• Exercise requirements: Repeat every line of the data exactly, but not the pictures.

>> start

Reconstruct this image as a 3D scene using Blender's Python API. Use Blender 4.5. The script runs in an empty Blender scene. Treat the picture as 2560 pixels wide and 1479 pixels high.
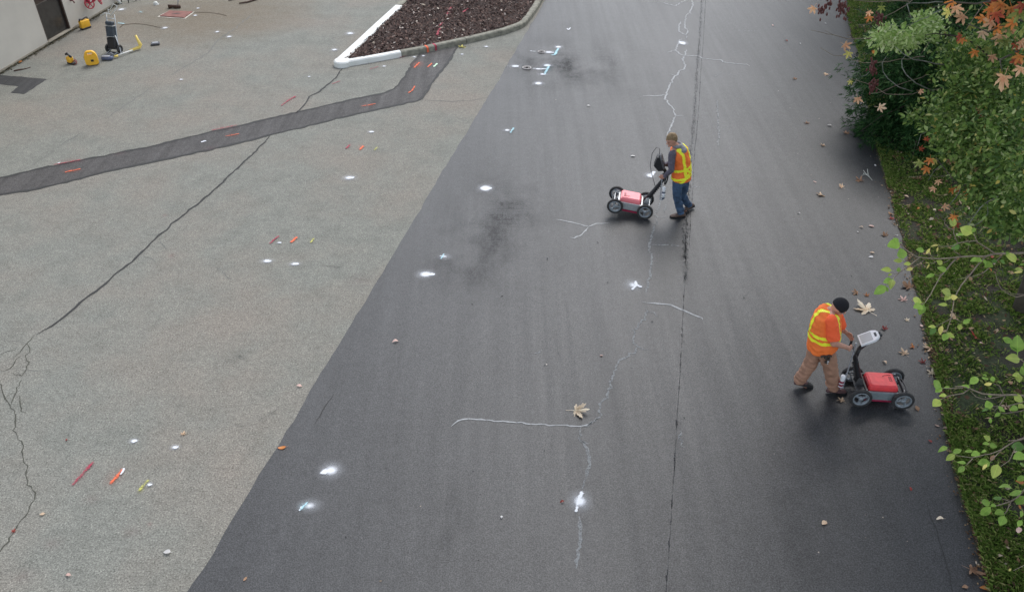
import bpy, bmesh, math, random
import numpy as np
from mathutils import Vector, Matrix, noise
from math import sin, cos, pi, radians
rnd = random.Random(7)
rng = np.random.default_rng(7)
scene = bpy.context.scene
C = scene.collection

# ------------------------------------------------------------------ camera, sky, sun, exposure
CAM_H, CAM_F, CAM_T = 8.3, 2050.0, radians(36.7)
cam_d = bpy.data.cameras.new('camera'); cam = bpy.data.objects.new('camera', cam_d); C.objects.link(cam)
cam.location = (0, 0, CAM_H); cam.rotation_euler = (radians(90) - CAM_T, 0, 0)
cam_d.sensor_width = 36; cam_d.lens = CAM_F / 2560 * 36; cam_d.clip_end = 600; cam_d.clip_start = 0.1
scene.camera = cam
SUN_EL, SUN_AZ = radians(52), radians(20)      # azimuth measured from +Y towards +X
world = bpy.data.worlds.new('World'); scene.world = world; world.use_nodes = True
wn = world.node_tree.nodes; wl = world.node_tree.links
for n in list(wn): wn.remove(n)
sky = wn.new('ShaderNodeTexSky'); sky.sky_type = 'NISHITA'; sky.sun_disc = False
sky.sun_elevation = SUN_EL; sky.sun_rotation = SUN_AZ; sky.dust_density = 1.2; sky.air_density = 1.0
hsv = wn.new('ShaderNodeHueSaturation'); hsv.inputs['Saturation'].default_value = 0.50
bg = wn.new('ShaderNodeBackground'); bg.inputs['Strength'].default_value = 0.15
wo = wn.new('ShaderNodeOutputWorld')
wl.new(sky.outputs[0], hsv.inputs['Color']); wl.new(hsv.outputs[0], bg.inputs['Color']); wl.new(bg.outputs[0], wo.inputs['Surface'])
sun_d = bpy.data.lights.new('sun', 'SUN'); sun_d.energy = 1.15; sun_d.angle = radians(35); sun_d.color = (1, .97, .93)
sun = bpy.data.objects.new('sun', sun_d); C.objects.link(sun); sun.location = (3, 20, 30)
sdir = Vector((sin(SUN_AZ) * cos(SUN_EL), cos(SUN_AZ) * cos(SUN_EL), sin(SUN_EL)))
sun.rotation_euler = (-sdir).to_track_quat('-Z', 'Y').to_euler()
scene.view_settings.view_transform = 'Standard'; scene.view_settings.look = 'None'
scene.view_settings.exposure = 0.93; scene.view_settings.gamma = 1; scene.view_settings.use_curve_mapping = False

# ------------------------------------------------------------------ survey: bearings of the photograph to places on the site
_c, _s = cos(CAM_T), sin(CAM_T)
def ray(x, y):
    u = (x - 1280) / CAM_F; v = -(y - 739.5) / CAM_F
    return Vector((u, _c + v * _s, -_s + v * _c))
CAMP = Vector((0, 0, CAM_H))
def G(x, y, z=0.0):
    r = ray(x, y); return CAMP + r * ((z - CAM_H) / r.z)
def PY(x, y, Y):
    r = ray(x, y); return CAMP + r * (Y / r.y)
def D(x, y, d): return CAMP + ray(x, y) * d

# ------------------------------------------------------------------ materials
def rgb(r, g, b):
    f = lambda c: (c / 255 / 12.92) if c / 255 <= .04045 else ((c / 255 + .055) / 1.055) ** 2.4
    return (f(r), f(g), f(b), 1)
MATS = {}
class NT:
    def __init__(s, name):
        s.m = bpy.data.materials.new(name); s.m.use_nodes = True; s.t = s.m.node_tree
        s.n = s.t.nodes; s.l = s.t.links; s.b = s.n['Principled BSDF']; s.out = s.n['Material Output']
    def new(s, t, **k):
        o = s.n.new(t)
        for a, v in k.items(): setattr(o, a, v)
        return o
    def link(s, a, b): s.l.new(a, b)
    def coord(s, kind='Object', scale=None):
        tc = s.new('ShaderNodeTexCoord')
        if scale is None: return tc.outputs[kind]
        mp = s.new('ShaderNodeMapping'); mp.inputs['Scale'].default_value = scale
        s.link(tc.outputs[kind], mp.inputs['Vector']); return mp.outputs[0]
    def noise(s, vec, scale, detail=3, rough=.55):
        n = s.new('ShaderNodeTexNoise'); n.inputs['Scale'].default_value = scale
        n.inputs['Detail'].default_value = detail; n.inputs['Roughness'].default_value = rough
        s.link(vec, n.inputs['Vector']); return n.outputs['Fac']
    def ramp(s, fac, stops):
        r = s.new('ShaderNodeValToRGB'); e = r.color_ramp.elements
        while len(e) > 1: e.remove(e[-1])
        e[0].position = stops[0][0]; e[0].color = stops[0][1]
        for p, c in stops[1:]:
            q = e.new(p); q.color = c
        s.link(fac, r.inputs['Fac']); return r.outputs['Color']
    def mix(s, fac, a, b, mode='MIX'):
        m = s.new('ShaderNodeMix', data_type='RGBA', blend_type=mode)
        for sock, v in ((m.inputs[0], fac), (m.inputs[6], a), (m.inputs[7], b)):
            if hasattr(v, 'is_output') or isinstance(v, bpy.types.NodeSocket): s.link(v, sock)
            else: sock.default_value = v
        return m.outputs[2]
    def math(s, op, a, b=0.0, clamp=False):
        m = s.new('ShaderNodeMath', operation=op, use_clamp=clamp)
        for sock, v in ((m.inputs[0], a), (m.inputs[1], b)):
            if isinstance(v, bpy.types.NodeSocket): s.link(v, sock)
            else: sock.default_value = v
        return m.outputs[0]
    def bump(s, h, strength, dist=.01):
        b = s.new('ShaderNodeBump'); b.inputs['Strength'].default_value = strength; b.inputs['Distance'].default_value = dist
        s.link(h, b.inputs['Height']); s.link(b.outputs[0], s.b.inputs['Normal'])
g = lambda v, w=0: (v, v, v, 1)
def simple(name, col, rough=.6, var=.25, scale=30, metal=0, bump=.15, spec=.5, rand=0.0, coord='Object', sheen=0):
    if name in MATS: return MATS[name]
    t = NT(name); co = t.coord(coord)
    n = t.noise(co, scale, 4)
    dark = tuple(c * (1 - var) for c in col[:3]) + (1,); lite = tuple(min(1, c * (1 + var)) for c in col[:3]) + (1,)
    c = t.ramp(n, [(.3, dark), (.7, lite)])
    if rand:
        oi = t.new('ShaderNodeObjectInfo')
        hs = t.new('ShaderNodeHueSaturation')
        t.link(t.math('ADD', t.math('MULTIPLY', oi.outputs['Random'], rand), 1 - rand / 2), hs.inputs['Value'])
        t.link(t.math('ADD', t.math('MULTIPLY', oi.outputs['Random'], .03), .485), hs.inputs['Hue'])
        t.link(c, hs.inputs['Color']); c = hs.outputs[0]
    t.link(c, t.b.inputs['Base Color'])
    t.b.inputs['Roughness'].default_value = rough; t.b.inputs['Metallic'].default_value = metal
    t.b.inputs['Specular IOR Level'].default_value = spec
    if bump: t.bump(t.noise(co, scale * 2.3, 3), bump, .006)
    MATS[name] = t.m; return t.m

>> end

• Exercise output:
Reconstruct this image as a 3D scene using Blender's Python API. Use Blender 4.5. The script runs in an empty Blender scene. Treat the picture as 2560 pixels wide and 1479 pixels high.
import bpy, bmesh, math, random
import numpy as np
from mathutils import Vector, Matrix, noise
from math import sin, cos, pi, radians
rnd = random.Random(7)
rng = np.random.default_rng(7)
scene = bpy.context.scene
C = scene.collection

# ------------------------------------------------------------------ camera, sky, sun, exposure
CAM_H, CAM_F, CAM_T = 8.3, 2050.0, radians(36.7)
cam_d = bpy.data.cameras.new('camera'); cam = bpy.data.objects.new('camera', cam_d); C.objects.link(cam)
cam.location = (0, 0, CAM_H); cam.rotation_euler = (radians(90) - CAM_T, 0, 0)
cam_d.sensor_width = 36; cam_d.lens = CAM_F / 2560 * 36; cam_d.clip_end = 600; cam_d.clip_start = 0.1
scene.camera = cam
SUN_EL, SUN_AZ = radians(52), radians(20)      # azimuth measured from +Y towards +X
world = bpy.data.worlds.new('World'); scene.world = world; world.use_nodes = True
wn = world.node_tree.nodes; wl = world.node_tree.links
for n in list(wn): wn.remove(n)
sky = wn.new('ShaderNodeTexSky'); sky.sky_type = 'NISHITA'; sky.sun_disc = False
sky.sun_elevation = SUN_EL; sky.sun_rotation = SUN_AZ; sky.dust_density = 1.2; sky.air_density = 1.0
hsv = wn.new('ShaderNodeHueSaturation'); hsv.inputs['Saturation'].default_value = 0.50
bg = wn.new('ShaderNodeBackground'); bg.inputs['Strength'].default_value = 0.15
wo = wn.new('ShaderNodeOutputWorld')
wl.new(sky.outputs[0], hsv.inputs['Color']); wl.new(hsv.outputs[0], bg.inputs['Color']); wl.new(bg.outputs[0], wo.inputs['Surface'])
sun_d = bpy.data.lights.new('sun', 'SUN'); sun_d.energy = 1.15; sun_d.angle = radians(35); sun_d.color = (1, .97, .93)
sun = bpy.data.objects.new('sun', sun_d); C.objects.link(sun); sun.location = (3, 20, 30)
sdir = Vector((sin(SUN_AZ) * cos(SUN_EL), cos(SUN_AZ) * cos(SUN_EL), sin(SUN_EL)))
sun.rotation_euler = (-sdir).to_track_quat('-Z', 'Y').to_euler()
scene.view_settings.view_transform = 'Standard'; scene.view_settings.look = 'None'
scene.view_settings.exposure = 0.93; scene.view_settings.gamma = 1; scene.view_settings.use_curve_mapping = False

# ------------------------------------------------------------------ survey: bearings of the photograph to places on the site
_c, _s = cos(CAM_T), sin(CAM_T)
def ray(x, y):
    u = (x - 1280) / CAM_F; v = -(y - 739.5) / CAM_F
    return Vector((u, _c + v * _s, -_s + v * _c))
CAMP = Vector((0, 0, CAM_H))
def G(x, y, z=0.0):
    r = ray(x, y); return CAMP + r * ((z - CAM_H) / r.z)
def PY(x, y, Y):
    r = ray(x, y); return CAMP + r * (Y / r.y)
def D(x, y, d): return CAMP + ray(x, y) * d

# ------------------------------------------------------------------ materials
def rgb(r, g, b):
    f = lambda c: (c / 255 / 12.92) if c / 255 <= .04045 else ((c / 255 + .055) / 1.055) ** 2.4
    return (f(r), f(g), f(b), 1)
MATS = {}
class NT:
    def __init__(s, name):
        s.m = bpy.data.materials.new(name); s.m.use_nodes = True; s.t = s.m.node_tree
        s.n = s.t.nodes; s.l = s.t.links; s.b = s.n['Principled BSDF']; s.out = s.n['Material Output']
    def new(s, t, **k):
        o = s.n.new(t)
        for a, v in k.items(): setattr(o, a, v)
        return o
    def link(s, a, b): s.l.new(a, b)
    def coord(s, kind='Object', scale=None):
        tc = s.new('ShaderNodeTexCoord')
        if scale is None: return tc.outputs[kind]
        mp = s.new('ShaderNodeMapping'); mp.inputs['Scale'].default_value = scale
        s.link(tc.outputs[kind], mp.inputs['Vector']); return mp.outputs[0]
    def noise(s, vec, scale, detail=3, rough=.55):
        n = s.new('ShaderNodeTexNoise'); n.inputs['Scale'].default_value = scale
        n.inputs['Detail'].default_value = detail; n.inputs['Roughness'].default_value = rough
        s.link(vec, n.inputs['Vector']); return n.outputs['Fac']
    def ramp(s, fac, stops):
        r = s.new('ShaderNodeValToRGB'); e = r.color_ramp.elements
        while len(e) > 1: e.remove(e[-1])
        e[0].position = stops[0][0]; e[0].color = stops[0][1]
        for p, c in stops[1:]:
            q = e.new(p); q.color = c
        s.link(fac, r.inputs['Fac']); return r.outputs['Color']
    def mix(s, fac, a, b, mode='MIX'):
        m = s.new('ShaderNodeMix', data_type='RGBA', blend_type=mode)
        for sock, v in ((m.inputs[0], fac), (m.inputs[6], a), (m.inputs[7], b)):
            if hasattr(v, 'is_output') or isinstance(v, bpy.types.NodeSocket): s.link(v, sock)
            else: sock.default_value = v
        return m.outputs[2]
    def math(s, op, a, b=0.0, clamp=False):
        m = s.new('ShaderNodeMath', operation=op, use_clamp=clamp)
        for sock, v in ((m.inputs[0], a), (m.inputs[1], b)):
            if isinstance(v, bpy.types.NodeSocket): s.link(v, sock)
            else: sock.default_value = v
        return m.outputs[0]
    def bump(s, h, strength, dist=.01):
        b = s.new('ShaderNodeBump'); b.inputs['Strength'].default_value = strength; b.inputs['Distance'].default_value = dist
        s.link(h, b.inputs['Height']); s.link(b.outputs[0], s.b.inputs['Normal'])
g = lambda v, w=0: (v, v, v, 1)
def simple(name, col, rough=.6, var=.25, scale=30, metal=0, bump=.15, spec=.5, rand=0.0, coord='Object', sheen=0):
    if name in MATS: return MATS[name]
    t = NT(name); co = t.coord(coord)
    n = t.noise(co, scale, 4)
    dark = tuple(c * (1 - var) for c in col[:3]) + (1,); lite = tuple(min(1, c * (1 + var)) for c in col[:3]) + (1,)
    c = t.ramp(n, [(.3, dark), (.7, lite)])
    if rand:
        oi = t.new('ShaderNodeObjectInfo')
        hs = t.new('ShaderNodeHueSaturation')
        t.link(t.math('ADD', t.math('MULTIPLY', oi.outputs['Random'], rand), 1 - rand / 2), hs.inputs['Value'])
        t.link(t.math('ADD', t.math('MULTIPLY', oi.outputs['Random'], .03), .485), hs.inputs['Hue'])
        t.link(c, hs.inputs['Color']); c = hs.outputs[0]
    t.link(c, t.b.inputs['Base Color'])
    t.b.inputs['Roughness'].default_value = rough; t.b.inputs['Metallic'].default_value = metal
    t.b.inputs['Specular IOR Level'].default_value = spec
    if bump: t.bump(t.noise(co, scale * 2.3, 3), bump, .006)
    MATS[name] = t.m; return t.m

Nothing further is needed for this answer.